F. Abbreviated privilege logs for ESI. With respect to ESI withheld under a claim of privilege, the Parties may provide, in lieu of a privilege log containing all of the information required by Rule 26(b)(5)(A) of the Federal Rules of Civil Procedure, an abbreviated log that contains the following information:
Field Contents
Firstbates Bates number for the TIFF image of the first page (which may
be a placeholder if the file would be produced natively)
Lastbates Bates number for the TIFF image of the last page (which may
be a placeholder if the file would be produced natively)
Attachment range Bates number of the first page of the parent document and the
last page of the last attachment.
Custodian The name of the person who had primary control over the
location from which the document was collected
Author "author" metadata field, if present; or "sender" for emails
Recipients to, cc, bcc fields from email combined
File name Name of the file, if it's not an email
Title Subject line of email; or "title" metadata field, if present
Privilege claim All privileges that the withholding party claims are applicable
to the document in question
The data in the abbreviated log may be extracted from metadata associated with the ESI and produced without manual verification or editing of the information in the log (other than the privilege claim). Upon receipt of the abbreviated privilege log, the receiving party may identify up to 10% of the documents listed on the abbreviated privilege log for manual verification. For each document so identified, the logging party must provide to the receiving party within 30 days a supplemental privilege log that includes all of the information required by Rule 26(b)(5)(A), including a description that will enable the receiving party to assess the claims of privilege or other protection. Following review of the supplemental privilege log, the Parties will meet and confer regarding whether additional information is needed with respect to any of the documents on the abbreviated privilege log or the supplemental privilege log. Nothing herein prohibits the Parties from seeking all of the information they are entitled to receive pursuant to Rule 26(b)(5)(A) if that information is necessary to challenge a privilege claim. The Parties agree that claims of privilege with respect to paper documents that are not duplicates of ESI must be made in accordance with the requirements of Rule 26(b)(5)(A).
G. For those documents produced on or prior to October 31, 2017, the Parties will provide privilege and redaction logs by January 12, 2018. For those documents produced after October 31, 2017, but on or prior to February 16, 2018, the Parties will provide privilege and redaction logs by April 17, 2018. For those documents produced after February 16, 2018, but on or prior to April 6, 2018, the Parties will provide privilege and redaction logs by May 7, 2018. For any documents produced after April 6, 2018, the Parties will provide privilege and redaction logs within thirty (30) calendar days of the production to which they relate.
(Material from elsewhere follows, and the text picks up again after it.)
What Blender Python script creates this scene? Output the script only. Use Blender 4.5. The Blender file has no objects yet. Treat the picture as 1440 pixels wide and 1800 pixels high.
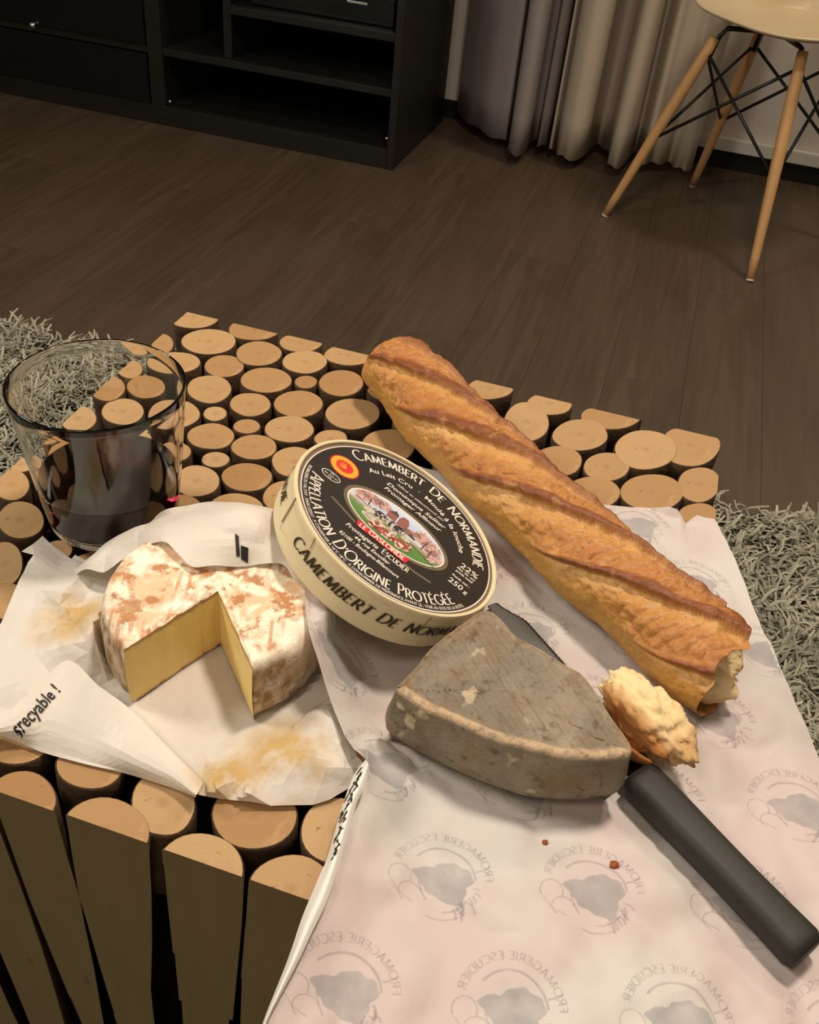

H. A Party that redacts Foreign Private Data pursuant to Paragraph 10.1 of PTO 10 may identify such redactions either (a) on a log of documents in accordance with the foregoing provisions of this Order (but separate from any privilege log), (b) by stamping "Redacted Foreign Private Data" on the document where the Foreign Private Data was redacted, or (c) by adding a field to the .DAT file for the relevant document indicating that it contains Foreign Private Data that was redacted for privacy.
I. Nothing herein precludes a Party from challenging the propriety of any redactions by another Party concerning Foreign Private Data, and whether such Party has complied with the redaction identification provisions of Paragraph II.H., above.
J. Governmental Privilege Claims. The Parties agree that the United States' assertion of any governmental privileges may be made by first identifying documents withheld on such grounds on its privilege log and, second, by providing a declaration supporting that assertion within thirty (30) days after service of the privilege log, where such a declaration is required by applicable law.
IT IS SO STIPULATED, THROUGH COUNSEL OF RECORD.